Была у меня Кельсиева. Эта бедная женщина провела лучшую часть своей жизни в приключениях, которые выпадают большей частью на долю женщины, богато одаренной красотою и блестящими способностям, но лишенной разумного воспитания и руководства. С семилетнего возраста она жила в Италии, где, между прочим, приобрела отличное музыкальное образование, но не приобрела благоразумия. Два раза она была замужем сомнительного свойства и, наконец, в Петербурге влюбилась в Кельсиева, только что возвратившегося из эмиграции по высочайшему разрешению. Так как ей по сердцу было все необыкновенное, то, вероятно, ее прельстила необыкновенная судьба этого политического авантюриста, действительно не лишенного способностей, но в высшей степени легкомысленного и сумасбродного, как многие из наших молодых политических либералов с красною окраскою. Она соединилась с Кельсиевым, думая найти в нем чуть не великого человека, а вместо того нашла человека, совершенно неспособного к какому-либо производительному делу, и к тому же человека, преданного пьянству. Около двух лет возилась она с ним и наконец, как она говорит, принуждена была оставить его на произвол его жалкой судьбы. Все это она мне объяснила сегодня. Она, очевидно, желает снова попасть в тот круг, где признают ум и талант. Она желает заняться литературным трудом, а что она к нему способна, она доказала своими переводами и разнообразным сотрудничеством у Краевского, который не нахвалится ее усердием и умением. Прежде чем она, на свое горе, познакомилась с Кельсиевым, она в течение двух лет занималась у Краевского, зарабатывая до двух тысяч в год. Кельсиев отвлек ее от этих занятий, и теперь она находится в большом затруднении.

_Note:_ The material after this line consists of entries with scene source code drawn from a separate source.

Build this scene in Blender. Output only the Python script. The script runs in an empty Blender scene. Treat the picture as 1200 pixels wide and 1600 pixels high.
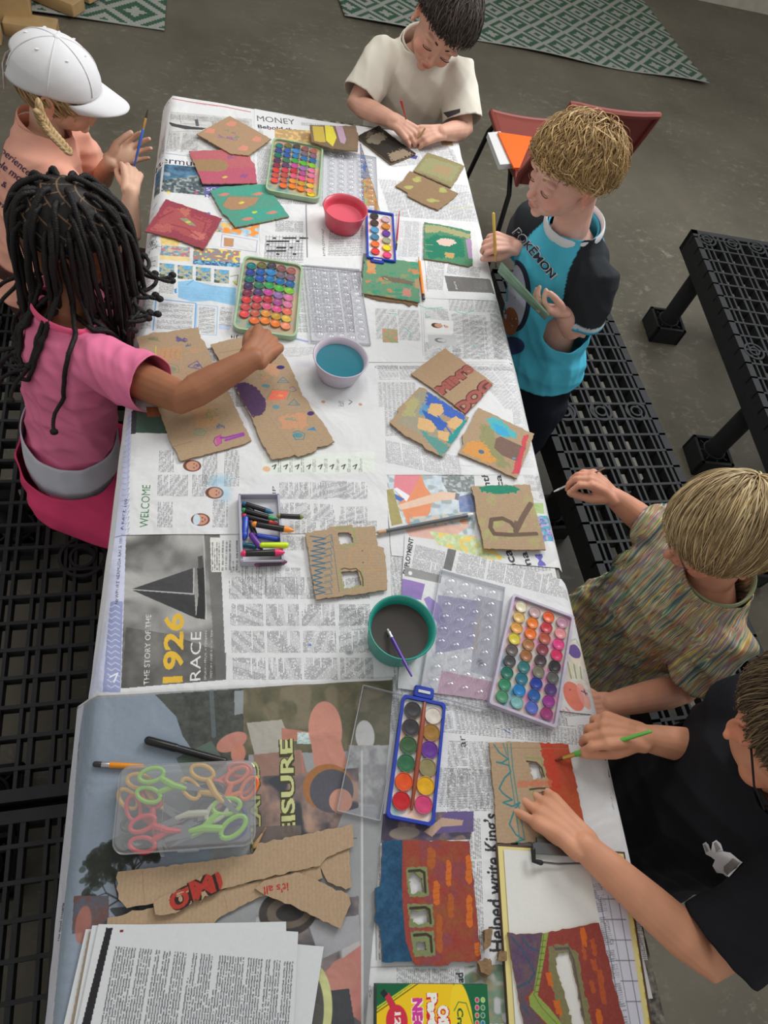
import bpy, bmesh, math, random
import numpy as np
from mathutils import Vector, Matrix, geometry
from mathutils.bvhtree import BVHTree
random.seed(7); np.random.seed(7)
PI = math.pi
C = bpy.context.scene.collection
# ------------------------------------------------------------------ camera
FPX = 1103.0; CZ = 1.74; TZ = 0.74           # focal length in px of the 1200x1600 frame, camera height, table height
def _n(v):
    v = np.array(v, float); return v/np.linalg.norm(v)
_Y = _n([-184, -1837, FPX]); _Z = -_n([-263, 689, FPX]); _Z = _n(_Z-_Y*np.dot(_Z, _Y)); _X = np.cross(_Y, _Z)
RW = np.array([_X, _Y, _Z])
cam_d = bpy.data.cameras.new('camera'); cam = bpy.data.objects.new('camera', cam_d); C.objects.link(cam)
cam_d.sensor_fit = 'HORIZONTAL'; cam_d.sensor_width = 36; cam_d.lens = 36*FPX/1200; cam_d.clip_start = 0.02
M = Matrix.Identity(4)
for i in range(3):
    M[i][0] = RW[i, 0]; M[i][1] = -RW[i, 1]; M[i][2] = -RW[i, 2]
M[2][3] = CZ
cam.matrix_world = M
bpy.context.scene.camera = cam
vs = bpy.context.scene.view_settings
vs.view_transform = 'Standard'; vs.look = 'None'; vs.gamma = 1; vs.use_curve_mapping = False; vs.exposure = 0.0
# ------------------------------------------------------------------ light
W = bpy.data.worlds.new('world'); bpy.context.scene.world = W; W.use_nodes = True
W.node_tree.nodes['Background'].inputs[0].default_value = (1.0, 0.985, 0.955, 1); W.node_tree.nodes['Background'].inputs[1].default_value = 0.47
def area(name, loc, target, sx, sy, power, col=(1, 1, 1)):
    l = bpy.data.lights.new(name, 'AREA'); l.shape = 'RECTANGLE'; l.size = sx; l.size_y = sy; l.energy = power; l.color = col
    o = bpy.data.objects.new(name, l); C.objects.link(o); o.location = loc
    o.rotation_euler = (Vector(target)-Vector(loc)).to_track_quat('-Z', 'Y').to_euler(); return o
area('window_daylight', (2.0, 2.35, 2.5), (0.3, 1.0, 0.7), 1.2, 0.9, 56, (0.97, 0.99, 1.0))
area('overhead_fill', (0.3, 1.75, 2.5), (0.35, 1.15, 0.7), 0.7, 0.7, 13, (1, 0.98, 0.95))  # added fill light without a fixture, brightens the far half of the table
# ------------------------------------------------------------------ pixel -> place
def ray(px, py): return RW @ np.array([px-600, py-800, FPX])
def at(px, py, z=TZ):
    d = ray(px, py); t = (z-CZ)/d[2]; return np.array([0, 0, CZ])+d*t
def dep(px, py, d): return ray(px, py)/FPX*d+np.array([0, 0, CZ])
# ------------------------------------------------------------------ tagging
def tag(o, label, cat, group=None, kind=None):
    if label: o['label'] = label
    if cat: o['category'] = cat
    if group: o['group'] = group
    if kind: o['kind'] = kind
    return o
def thing(name, label, cat, loc=(0, 0, 0), rz=0, group=None):
    o = bpy.data.objects.new(name, None); C.objects.link(o); o.location = loc; o.rotation_euler = (0, 0, rz)
    o.empty_display_size = .05
    return tag(o, label, cat, group)
# ------------------------------------------------------------------ materials
def s2l(c):
    c = np.array(c, float)/255.0
    return tuple(np.where(c <= .04045, c/12.92, ((c+.055)/1.055)**2.4))
_mc = {}
def mat(name, rgb, rough=.6, metal=0, noise=0, nscale=30, bump=0, bscale=80, spec=.5, sss=0, trans=0, alpha=1):
    if name in _mc: return _mc[name]
    m = bpy.data.materials.new(name); m.use_nodes = True; nt = m.node_tree; b = nt.nodes['Principled BSDF']
    c = s2l(rgb); b.inputs['Base Color'].default_value = (*c, 1); b.inputs['Roughness'].default_value = rough
    b.inputs['Metallic'].default_value = metal; b.inputs['Specular IOR Level'].default_value = spec
    if sss:
        b.inputs['Subsurface Weight'].default_value = sss; b.inputs['Subsurface Radius'].default_value = (.012, .005, .003)
        b.inputs['Subsurface Scale'].default_value = 1
    tc = nt.nodes.new('ShaderNodeTexCoord')
    if noise:
        n = nt.nodes.new('ShaderNodeTexNoise'); n.inputs['Scale'].default_value = nscale; n.inputs['Detail'].default_value = 5
        nt.links.new(tc.outputs['Object'], n.inputs['Vector'])
        r = nt.nodes.new('ShaderNodeMapRange'); r.inputs['From Min'].default_value = .3; r.inputs['From Max'].default_value = .7
        r.inputs['To Min'].default_value = 1-noise; r.inputs['To Max'].default_value = 1+noise
        nt.links.new(n.outputs['Fac'], r.inputs['Value'])
        mx = nt.nodes.new('ShaderNodeVectorMath'); mx.operation = 'SCALE'; mx.inputs[0].default_value = c
        nt.links.new(r.outputs[0], mx.inputs['Scale']); nt.links.new(mx.outputs[0], b.inputs['Base Color'])
    if bump:
        n = nt.nodes.new('ShaderNodeTexNoise'); n.inputs['Scale'].default_value = bscale; n.inputs['Detail'].default_value = 4
        nt.links.new(tc.outputs['Object'], n.inputs['Vector'])
        bp = nt.nodes.new('ShaderNodeBump'); bp.inputs['Strength'].default_value = bump; bp.inputs['Distance'].default_value = .002
        nt.links.new(n.outputs['Fac'], bp.inputs['Height']); nt.links.new(bp.outputs[0], b.inputs['Normal'])
    _mc[name] = m; return m
def vcmat(name, rough=.6, sss=0, spec=.4, bump=0, bscale=200, aniso=False):
    if name in _mc: return _mc[name]
    m = bpy.data.materials.new(name); m.use_nodes = True; nt = m.node_tree; b = nt.nodes['Principled BSDF']
    a = nt.nodes.new('ShaderNodeAttribute'); a.attribute_name = 'Col'
    nt.links.new(a.outputs['Color'], b.inputs['Base Color']); b.inputs['Roughness'].default_value = rough
    b.inputs['Specular IOR Level'].default_value = spec
    if sss:
        b.inputs['Subsurface Weight'].default_value = sss; b.inputs['Subsurface Radius'].default_value = (.010, .004, .002)
        b.inputs['Subsurface Scale'].default_value = 1
    if bump:
        tc = nt.nodes.new('ShaderNodeTexCoord'); n = nt.nodes.new('ShaderNodeTexNoise'); n.inputs['Scale'].default_value = bscale
        nt.links.new(tc.outputs['Object'], n.inputs['Vector'])
        bp = nt.nodes.new('ShaderNodeBump'); bp.inputs['Strength'].default_value = bump; bp.inputs['Distance'].default_value = .001
        nt.links.new(n.outputs['Fac'], bp.inputs['Height']); nt.links.new(bp.outputs[0], b.inputs['Normal'])
    _mc[name] = m; return m
def clear(name, tint=(255, 255, 255), gloss=.10, white=0.0, rough=.08):
    if name in _mc: return _mc[name]
    m = bpy.data.materials.new(name); m.use_nodes = True; nt = m.node_tree; nt.nodes.clear()
    out = nt.nodes.new('ShaderNodeOutputMaterial'); t = nt.nodes.new('ShaderNodeBsdfTransparent'); g = nt.nodes.new('ShaderNodeBsdfGlossy')
    t.inputs[0].default_value = (*s2l(tint), 1); g.inputs['Roughness'].default_value = rough
    lw = nt.nodes.new('ShaderNodeLayerWeight'); lw.inputs[0].default_value = .35
    ad = nt.nodes.new('ShaderNodeMath'); ad.operation = 'MULTIPLY_ADD'; ad.inputs[1].default_value = .22; ad.inputs[2].default_value = gloss
    nt.links.new(lw.outputs['Facing'], ad.inputs[0]); ad.use_clamp = True
    mx = nt.nodes.new('ShaderNodeMixShader'); nt.links.new(ad.outputs[0], mx.inputs[0])
    last = t
    if white:
        d = nt.nodes.new('ShaderNodeBsdfDiffuse'); d.inputs[0].default_value = (.75, .76, .78, 1)
        m2 = nt.nodes.new('ShaderNodeMixShader'); m2.inputs[0].default_value = white
        nt.links.new(t.outputs[0], m2.inputs[1]); nt.links.new(d.outputs[0], m2.inputs[2]); last = m2
    nt.links.new(last.outputs[0], mx.inputs[1]); nt.links.new(g.outputs[0], mx.inputs[2]); nt.links.new(mx.outputs[0], out.inputs[0])
    _mc[name] = m; return m
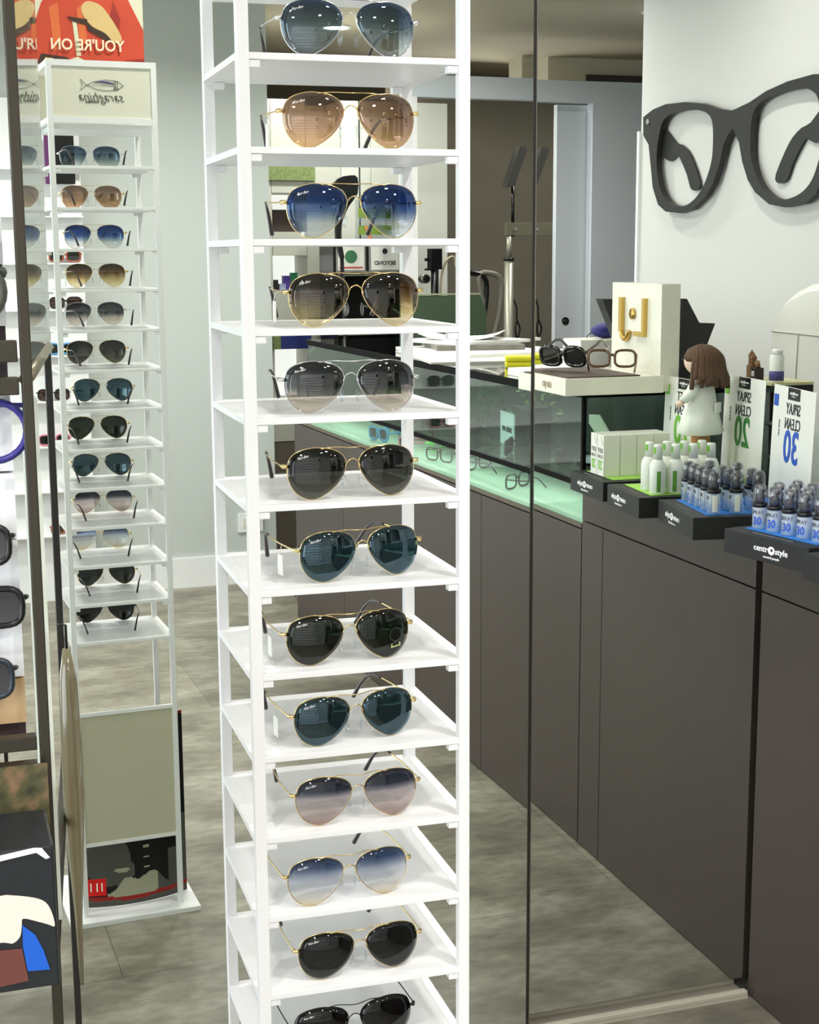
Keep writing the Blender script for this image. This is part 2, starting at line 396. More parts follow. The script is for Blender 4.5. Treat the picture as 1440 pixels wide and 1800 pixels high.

19 октября 1871 года, вторник
Министр граф Толстой, говорят, свирепствует против выбора Пыпина в адъюнкты Академии. На днях за обедом у себя он, в присутствии многих лиц, расточал ужасные укоры на Академию за этот выбор и с обыкновенною своею горячностью объявил, что, пока он министр, он не допустит, чтобы Пыпин сел на академическое кресло. За что такая неприязнь к этому человеку? В данном случае виноват не он, а те любители интриг, которые поставили его в неловкое положение. Сам он человек почтенный и почтенный ученый. Он участвует в журнале «Вестник Европы», который находится в оппозиции с министром, и притом он не приверженец классицизма и Каткова: уж не в этом ли вся вина его в глазах некоторых?